Many Armenian refugees settled in Kobani around 1915 after fleeing the Armenian genocide. However, after IS attacked Kobani in 2014, some Muslims Kurds also converted to Christianity.

“ISIS encouraged them to find out about Islam, and see if it was true Islam or not.”

Ahmed Sheikho, a member of the Movement for a Democratic Society (TEV-DEM) told Kurdistan 24 that radical groups destroyed the previous religious co-existence in the region.

“Today, we opened the church in Kobani, following the principle of the democratic nation, we want every religion, ethnic group, national group to coexist together, pray together, and we will help them,” he said.

TEV-DEM official Ahmed Sheikho speaks to Kurdistan 24. (Photo: Kurdistan 24)

Bassam Ishak, who represents the Syrian Democratic Council (SDC)’s political bureau in Washington, told Kurdistan 24 that the Democratic Self Administration (DSA) in Afrin has licensed 3 similar churches for local converts.

However, now all of the Christian coverts have run away to Aleppo city, or camps in Northern Aleppo due to the Turkish attack on Afrin. “The Church is closed as Turkish allies force Yezidis and Christians to covert to Islam,” Farzad from AVC said.

Some Assyrian organizations in Europe have accused Kurds of discriminating against Christians, after the DSA in the Jazira region shut down some pro-regime Christian schools for refusing the curriculum of the Kurdish-led self-administration.

However, local officials claim local administrations do not make significant distinctions between religions or ethnicities.

“There is indeed a smear campaign inside and outside Syria against DSA in Qamishli,” Ishak said.

“The regime is trying to get back control of Jazira region and trying to use the Christians as a card to accomplish this. The DSA policies are on the contrary supportive of all religions and ethnicities and the regime in Damascus and Tehran doesn’t like that,” he said.

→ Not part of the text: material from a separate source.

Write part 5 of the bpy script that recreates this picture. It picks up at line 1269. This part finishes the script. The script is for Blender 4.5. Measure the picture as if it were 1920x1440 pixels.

“Tehran and Damascus know that there is sympathy for Middle East Christians in the West and are using that to drive a wedge between [the] West and Democratic Self Administration,” he argued.

Recently there were also tensions in the city of Qamishli, which has a sizeable Christian population, after the local administration threatened to close down Christian schools if they continued to teach the regime’s education system, leading to local protests.

“The DSA requires first to third grade elementary children to study in their mother tongues. Arabs in Arabic, Kurds in Kurdish, and Syriacs in Syriac (Aramaic) language,” Ishak said.

“But a compromise was reached and the schools opened [on Sept. 12] and they will teach more courses in Aramaic, the language of Christ and the Syriacs,” he said.

“It’s actually a great victory for the Syriac Christians of Syria.”